Voters in the rust belt didn’t like being blamed for the destruction of American industry in 2012, and I doubt they’ll like it any more now. Trump’s great stroke in 2016 was to run against American constitutionalism, and in favour of a big state going toe to toe with China on behalf of the American populace, through tariffs and trade wars. Trump talked of the “good jobs” coming back for everyone, thus removing the requirement of virtue for prosperity. You deserved a good life if you worked, not as external proof of the goodness of your heart, the Puritan ethos underlying the constitution’s call to self-reliant men and women to make their own history. Trump would give you the factory back, you were done by 3pm, and you could do and be whatever the hell you liked.

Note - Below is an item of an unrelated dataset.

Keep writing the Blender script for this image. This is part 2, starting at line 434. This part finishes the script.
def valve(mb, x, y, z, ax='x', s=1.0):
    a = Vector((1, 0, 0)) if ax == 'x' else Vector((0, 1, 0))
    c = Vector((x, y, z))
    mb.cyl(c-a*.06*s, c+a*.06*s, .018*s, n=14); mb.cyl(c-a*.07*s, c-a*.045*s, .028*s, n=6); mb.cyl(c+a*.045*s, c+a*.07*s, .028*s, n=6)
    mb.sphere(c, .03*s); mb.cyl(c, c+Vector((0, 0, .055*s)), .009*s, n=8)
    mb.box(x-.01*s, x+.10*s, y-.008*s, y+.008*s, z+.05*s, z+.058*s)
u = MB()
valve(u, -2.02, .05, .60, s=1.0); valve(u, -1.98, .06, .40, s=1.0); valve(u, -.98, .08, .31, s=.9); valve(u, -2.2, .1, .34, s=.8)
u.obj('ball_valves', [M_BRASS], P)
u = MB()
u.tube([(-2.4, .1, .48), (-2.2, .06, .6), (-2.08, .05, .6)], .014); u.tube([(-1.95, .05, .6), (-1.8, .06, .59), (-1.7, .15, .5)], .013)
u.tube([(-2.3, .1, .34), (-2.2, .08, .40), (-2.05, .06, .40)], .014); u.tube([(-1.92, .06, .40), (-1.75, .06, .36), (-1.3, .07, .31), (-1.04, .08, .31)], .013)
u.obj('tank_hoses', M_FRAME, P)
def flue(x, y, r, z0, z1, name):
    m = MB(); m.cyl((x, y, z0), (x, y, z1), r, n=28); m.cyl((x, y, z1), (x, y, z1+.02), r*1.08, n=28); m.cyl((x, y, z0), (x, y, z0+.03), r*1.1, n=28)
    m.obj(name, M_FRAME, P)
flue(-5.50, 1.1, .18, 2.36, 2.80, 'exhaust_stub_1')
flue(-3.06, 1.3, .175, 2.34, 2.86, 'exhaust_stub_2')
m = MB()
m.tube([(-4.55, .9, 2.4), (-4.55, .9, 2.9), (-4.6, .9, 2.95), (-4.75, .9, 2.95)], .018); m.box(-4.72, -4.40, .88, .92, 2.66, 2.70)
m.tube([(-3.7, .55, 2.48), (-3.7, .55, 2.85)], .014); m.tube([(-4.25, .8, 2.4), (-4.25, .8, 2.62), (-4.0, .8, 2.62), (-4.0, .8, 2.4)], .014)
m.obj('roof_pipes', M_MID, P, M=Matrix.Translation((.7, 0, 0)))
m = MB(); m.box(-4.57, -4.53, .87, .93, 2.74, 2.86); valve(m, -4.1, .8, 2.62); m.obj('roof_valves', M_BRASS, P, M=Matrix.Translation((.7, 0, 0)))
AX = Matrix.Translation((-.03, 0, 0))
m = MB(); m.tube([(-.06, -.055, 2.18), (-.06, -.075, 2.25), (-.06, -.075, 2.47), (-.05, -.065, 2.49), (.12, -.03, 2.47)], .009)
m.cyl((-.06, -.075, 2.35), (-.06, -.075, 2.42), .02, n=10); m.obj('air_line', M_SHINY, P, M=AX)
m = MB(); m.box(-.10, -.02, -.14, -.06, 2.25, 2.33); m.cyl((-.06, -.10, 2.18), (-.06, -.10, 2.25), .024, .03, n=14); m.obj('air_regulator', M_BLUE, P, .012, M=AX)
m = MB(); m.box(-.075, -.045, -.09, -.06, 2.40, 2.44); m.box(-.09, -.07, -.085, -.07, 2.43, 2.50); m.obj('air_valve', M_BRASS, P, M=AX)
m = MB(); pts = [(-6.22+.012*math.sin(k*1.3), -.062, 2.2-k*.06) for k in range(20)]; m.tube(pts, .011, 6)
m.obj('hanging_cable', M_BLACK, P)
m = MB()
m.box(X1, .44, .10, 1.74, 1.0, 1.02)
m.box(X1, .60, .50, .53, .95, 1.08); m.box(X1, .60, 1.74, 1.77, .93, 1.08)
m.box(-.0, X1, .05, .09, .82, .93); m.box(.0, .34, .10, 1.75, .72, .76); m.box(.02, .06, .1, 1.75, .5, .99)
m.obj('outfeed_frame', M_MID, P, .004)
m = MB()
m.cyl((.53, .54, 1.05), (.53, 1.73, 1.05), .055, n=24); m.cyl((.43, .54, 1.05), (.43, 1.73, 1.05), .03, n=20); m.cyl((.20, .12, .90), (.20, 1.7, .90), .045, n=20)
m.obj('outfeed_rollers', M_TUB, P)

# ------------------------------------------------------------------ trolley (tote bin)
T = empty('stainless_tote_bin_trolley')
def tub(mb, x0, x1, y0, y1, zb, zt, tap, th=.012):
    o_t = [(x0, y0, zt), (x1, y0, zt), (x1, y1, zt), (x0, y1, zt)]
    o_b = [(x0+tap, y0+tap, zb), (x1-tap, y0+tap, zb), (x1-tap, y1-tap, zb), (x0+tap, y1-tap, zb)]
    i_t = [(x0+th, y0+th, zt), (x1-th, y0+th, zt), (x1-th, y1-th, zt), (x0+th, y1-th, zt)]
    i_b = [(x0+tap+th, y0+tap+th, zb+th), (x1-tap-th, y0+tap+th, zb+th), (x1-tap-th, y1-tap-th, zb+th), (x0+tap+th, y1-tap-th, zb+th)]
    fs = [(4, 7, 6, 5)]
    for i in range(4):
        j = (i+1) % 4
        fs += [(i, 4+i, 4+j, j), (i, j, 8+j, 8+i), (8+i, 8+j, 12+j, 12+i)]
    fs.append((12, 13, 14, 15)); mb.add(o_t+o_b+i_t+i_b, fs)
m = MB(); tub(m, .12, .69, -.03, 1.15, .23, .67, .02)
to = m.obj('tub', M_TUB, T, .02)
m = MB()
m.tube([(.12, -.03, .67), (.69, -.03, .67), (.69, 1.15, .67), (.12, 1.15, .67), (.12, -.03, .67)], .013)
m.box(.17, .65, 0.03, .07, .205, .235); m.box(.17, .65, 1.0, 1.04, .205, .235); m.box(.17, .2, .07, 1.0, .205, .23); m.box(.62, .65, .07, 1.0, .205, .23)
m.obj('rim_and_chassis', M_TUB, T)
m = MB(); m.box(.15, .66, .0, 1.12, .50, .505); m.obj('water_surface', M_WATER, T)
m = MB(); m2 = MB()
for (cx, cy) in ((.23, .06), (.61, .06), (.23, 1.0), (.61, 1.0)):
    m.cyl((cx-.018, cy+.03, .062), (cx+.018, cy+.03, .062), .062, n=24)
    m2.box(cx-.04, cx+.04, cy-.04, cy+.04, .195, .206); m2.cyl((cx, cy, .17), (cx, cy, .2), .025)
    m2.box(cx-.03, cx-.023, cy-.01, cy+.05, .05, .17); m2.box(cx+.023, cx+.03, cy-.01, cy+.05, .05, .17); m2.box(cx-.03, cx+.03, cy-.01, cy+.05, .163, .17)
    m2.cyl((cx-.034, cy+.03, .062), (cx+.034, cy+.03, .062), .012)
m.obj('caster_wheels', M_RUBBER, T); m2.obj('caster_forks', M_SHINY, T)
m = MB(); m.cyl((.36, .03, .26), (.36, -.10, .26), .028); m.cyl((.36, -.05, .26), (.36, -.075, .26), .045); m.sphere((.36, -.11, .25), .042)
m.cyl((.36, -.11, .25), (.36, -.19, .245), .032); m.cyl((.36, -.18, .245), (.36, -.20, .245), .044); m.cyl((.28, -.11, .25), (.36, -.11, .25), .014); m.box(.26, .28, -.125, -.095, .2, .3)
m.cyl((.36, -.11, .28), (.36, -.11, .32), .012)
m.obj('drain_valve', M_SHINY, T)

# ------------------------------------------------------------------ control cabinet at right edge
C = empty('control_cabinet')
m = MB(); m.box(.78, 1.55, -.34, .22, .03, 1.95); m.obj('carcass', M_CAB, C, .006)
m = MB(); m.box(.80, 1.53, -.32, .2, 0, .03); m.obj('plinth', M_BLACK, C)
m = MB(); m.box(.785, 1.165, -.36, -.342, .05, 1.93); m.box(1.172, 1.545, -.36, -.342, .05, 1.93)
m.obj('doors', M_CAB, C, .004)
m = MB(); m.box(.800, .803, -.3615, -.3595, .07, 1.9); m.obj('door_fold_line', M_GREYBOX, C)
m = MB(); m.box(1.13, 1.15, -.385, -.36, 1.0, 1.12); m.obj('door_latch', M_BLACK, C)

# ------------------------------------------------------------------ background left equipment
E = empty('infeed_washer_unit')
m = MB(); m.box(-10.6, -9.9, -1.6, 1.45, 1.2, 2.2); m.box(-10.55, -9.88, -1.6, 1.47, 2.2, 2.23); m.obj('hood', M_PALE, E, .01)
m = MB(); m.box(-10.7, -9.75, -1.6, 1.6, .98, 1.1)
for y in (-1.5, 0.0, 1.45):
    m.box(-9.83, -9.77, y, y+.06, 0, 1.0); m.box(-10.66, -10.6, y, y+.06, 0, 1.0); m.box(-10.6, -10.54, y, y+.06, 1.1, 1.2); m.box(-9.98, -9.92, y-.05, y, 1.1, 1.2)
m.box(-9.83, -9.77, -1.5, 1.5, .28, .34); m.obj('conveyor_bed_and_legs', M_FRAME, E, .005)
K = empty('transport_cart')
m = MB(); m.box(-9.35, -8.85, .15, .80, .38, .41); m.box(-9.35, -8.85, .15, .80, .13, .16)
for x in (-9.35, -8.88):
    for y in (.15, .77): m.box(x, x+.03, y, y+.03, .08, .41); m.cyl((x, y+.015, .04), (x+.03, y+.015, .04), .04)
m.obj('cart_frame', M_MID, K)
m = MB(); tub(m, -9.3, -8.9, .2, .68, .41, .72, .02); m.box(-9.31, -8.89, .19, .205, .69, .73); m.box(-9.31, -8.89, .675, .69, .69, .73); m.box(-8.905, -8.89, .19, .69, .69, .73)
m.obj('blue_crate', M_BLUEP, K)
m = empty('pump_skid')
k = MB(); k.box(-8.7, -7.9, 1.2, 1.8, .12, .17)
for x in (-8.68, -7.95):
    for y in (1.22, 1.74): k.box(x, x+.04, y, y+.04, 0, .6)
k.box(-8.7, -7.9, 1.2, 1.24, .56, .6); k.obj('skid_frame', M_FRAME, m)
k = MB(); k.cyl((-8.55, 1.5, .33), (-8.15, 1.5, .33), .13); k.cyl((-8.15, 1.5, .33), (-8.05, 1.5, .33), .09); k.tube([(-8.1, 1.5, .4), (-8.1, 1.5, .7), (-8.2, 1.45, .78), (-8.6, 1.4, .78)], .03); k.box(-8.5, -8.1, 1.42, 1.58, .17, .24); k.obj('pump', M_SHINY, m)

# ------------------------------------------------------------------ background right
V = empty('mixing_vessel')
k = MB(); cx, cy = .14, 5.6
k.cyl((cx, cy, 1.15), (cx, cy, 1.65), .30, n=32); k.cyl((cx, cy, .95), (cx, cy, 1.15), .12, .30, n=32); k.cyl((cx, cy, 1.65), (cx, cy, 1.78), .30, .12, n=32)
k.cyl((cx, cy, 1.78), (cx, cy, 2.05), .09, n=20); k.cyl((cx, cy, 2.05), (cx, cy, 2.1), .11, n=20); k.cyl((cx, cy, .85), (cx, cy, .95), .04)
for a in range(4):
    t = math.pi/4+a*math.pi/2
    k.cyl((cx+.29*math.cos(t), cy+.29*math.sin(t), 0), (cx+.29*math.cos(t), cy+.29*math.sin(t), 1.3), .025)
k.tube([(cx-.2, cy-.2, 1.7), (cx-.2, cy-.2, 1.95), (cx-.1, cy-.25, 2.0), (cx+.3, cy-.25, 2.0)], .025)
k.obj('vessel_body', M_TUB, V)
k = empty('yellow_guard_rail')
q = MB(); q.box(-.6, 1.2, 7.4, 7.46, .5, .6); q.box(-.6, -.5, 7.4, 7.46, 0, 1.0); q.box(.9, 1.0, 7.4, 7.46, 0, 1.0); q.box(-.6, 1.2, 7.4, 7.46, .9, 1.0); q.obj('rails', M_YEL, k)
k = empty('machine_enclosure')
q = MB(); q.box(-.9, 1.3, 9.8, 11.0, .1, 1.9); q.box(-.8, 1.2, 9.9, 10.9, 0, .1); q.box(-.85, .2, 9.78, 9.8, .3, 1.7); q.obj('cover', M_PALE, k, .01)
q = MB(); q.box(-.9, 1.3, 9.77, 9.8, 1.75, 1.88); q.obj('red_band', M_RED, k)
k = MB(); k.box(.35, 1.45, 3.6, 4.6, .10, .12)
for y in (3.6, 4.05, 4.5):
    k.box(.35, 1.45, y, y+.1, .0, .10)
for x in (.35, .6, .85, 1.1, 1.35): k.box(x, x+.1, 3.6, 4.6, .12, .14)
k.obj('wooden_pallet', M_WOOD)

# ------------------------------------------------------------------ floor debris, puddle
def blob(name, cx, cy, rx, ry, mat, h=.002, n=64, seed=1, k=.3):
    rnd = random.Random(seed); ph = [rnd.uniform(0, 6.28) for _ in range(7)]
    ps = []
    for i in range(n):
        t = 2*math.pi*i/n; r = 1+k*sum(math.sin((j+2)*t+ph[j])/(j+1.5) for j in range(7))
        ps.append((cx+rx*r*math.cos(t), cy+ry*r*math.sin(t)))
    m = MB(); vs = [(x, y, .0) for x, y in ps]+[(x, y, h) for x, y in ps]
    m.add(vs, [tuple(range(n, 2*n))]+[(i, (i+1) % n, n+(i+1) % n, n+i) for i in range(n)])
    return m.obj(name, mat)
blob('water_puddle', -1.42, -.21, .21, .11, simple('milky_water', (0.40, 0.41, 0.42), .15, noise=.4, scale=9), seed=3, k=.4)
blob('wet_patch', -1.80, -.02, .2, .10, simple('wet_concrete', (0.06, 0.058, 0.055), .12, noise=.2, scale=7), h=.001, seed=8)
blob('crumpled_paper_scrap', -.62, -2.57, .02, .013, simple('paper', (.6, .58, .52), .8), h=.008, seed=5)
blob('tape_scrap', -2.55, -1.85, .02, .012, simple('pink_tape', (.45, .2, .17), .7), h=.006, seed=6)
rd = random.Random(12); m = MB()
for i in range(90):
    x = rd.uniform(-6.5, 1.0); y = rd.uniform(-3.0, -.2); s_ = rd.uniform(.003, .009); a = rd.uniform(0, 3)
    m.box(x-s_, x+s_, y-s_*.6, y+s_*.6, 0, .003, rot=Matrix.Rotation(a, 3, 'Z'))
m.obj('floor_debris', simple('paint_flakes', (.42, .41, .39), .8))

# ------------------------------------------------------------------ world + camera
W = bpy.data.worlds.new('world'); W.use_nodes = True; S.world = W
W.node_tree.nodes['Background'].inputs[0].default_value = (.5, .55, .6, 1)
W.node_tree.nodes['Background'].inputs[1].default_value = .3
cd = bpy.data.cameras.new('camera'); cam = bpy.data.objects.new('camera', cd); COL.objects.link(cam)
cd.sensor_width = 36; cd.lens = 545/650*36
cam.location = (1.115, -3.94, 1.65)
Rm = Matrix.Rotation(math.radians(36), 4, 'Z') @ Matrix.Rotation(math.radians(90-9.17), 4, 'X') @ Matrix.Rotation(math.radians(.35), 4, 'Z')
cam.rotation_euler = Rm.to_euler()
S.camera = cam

Trump’s obsessiveness and vengefulness are now getting in the way of that, but Vance’s moralising absolutely undermines it. So why did they choose him? Partly because he helps with the Pennsylvania vote, which will probably decide the election, but also as a nod to the hard-right Silicon Valley, where he once worked. Peter Thiel and Elon Musk, who have taken the place of the old Republican Party business establishment, are dictating terms. They want a promethean government, tying economic nationalism to military supremacy, and supercharged hi-tech transformation of humanity. It is a dark vision hitching its ride to a future of unlimited domination of humanity by humanity, and to the hopes of many millions of Americans that someone will champion the achievement of modest prosperity sufficient to make a home and a life, which is all most Americans, like most humans, want.
Can Kamala Harris speak to that? Can she give a calm and simple account of how to make life a little better, a little easier, for about 50-60 million “lower-middle” Americans who see the possibility of “a life” disappearing into a process of mere existing? Should she be able to, the election is hers. She will take all the states Biden and she got back, and have a good chance of regaining Florida, and restarting the fight to make inroads in Texas.
But if the Democrats get hung up on the self-congratulatory parade of “achievement” and diversity, then Trump and Vance, chaotic, sinister and improvised, will lose the popular vote but win the election as Trump did in 2016.
Still, Harris’ candidacy has turned this from a rout into a contest — and in his private jet, Team Trump must be going through a fair bit of their own cabin fever.